1
votes

I am just learning prolog and there is a thing I can't get my head over.

Suppose I have the following program

value(v).

a(X) :- not(value(X)).

So a(v). gives me false, as value(v) can be proved correct.

a(w) gives me true, as there is no fact value(w), therefore, even when trying, it can't be proved correct.

In my understanding, requesting a(X). should give me the first possible value that makes value(X) unproveable. There should be an infinite amount of possibilities, as only value(v) is correct.

But why does Prolog keep answering false?

2
It depends on how you view falsification, what is false? How do you prove that something is false? One view of it is that Everything that is not provable is false, which is a view where you imagine that you live in a world where everything that is true is provable (which is debatable ofcourse). In prolog the \+ operator works with negation as failure semantics, which was what I tried to describe above. Hope that gives some clues.Limmen
Yes, If we define false as not proveable, then Prolog could achieve the goal by providing examples that it is unable to prove correct?user3207838
But I guess the problem is that Prolog is always looking to make things true, and in this case, we would basically reverse the engine?user3207838

2 Answers

2
votes

First of all, please use the ISO predicate (\+)/1 instead of not/1.

Second, please don't use (\+)/1 to denote disequality of terms: (\+)/1 is incomplete in Prolog, and thus not logically sound. It is not logical negation, but rather denotes "not provable".

In your case: ?- value(X). succeeds, so it is provable, so ?- \+ value(X). fails although there are instantiations that make the query succeed.

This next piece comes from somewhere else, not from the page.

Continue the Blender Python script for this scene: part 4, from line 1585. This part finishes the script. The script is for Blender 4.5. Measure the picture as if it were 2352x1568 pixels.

In particular, ?- \+ value(a). succeeds.

So we have:

?-        \+ value(V).
false.

But a more specific query succeeds:

?- V = a, \+ value(V).
V = a.

This obviously runs counter to logical properties we expect from pure relations. See .

To denote disequality of terms, use dif/2. If your Prolog system does not support dif/2, ask for its inclusion, or use iso_dif/2 as a safe approximation that is logically sound. See for more information.

1
votes

Prolog operates under "closed world assumption" – it only knows what we told it about. In particular, we've told it nothing about no w, u, or any other stuff, so how could it produce them to us? And why should w come before u, and not vice versa?

The only thing sensible could be to produce (X, dif(X,v)), but it would be the answer to a different question, namely, "how to make a(X) provable?", not the one Prolog is actually answering, namely "is a(X) provable?".

To ease up your cognitive burden, rename the Prolog prompt's replies in your head from true to Yes, and from false to No.

Yes would mean Prolog telling us "yes, I could prove it!", and No – "no, I couldn't prove it."

Also rename "not" to read \+ as not_provable, mentally.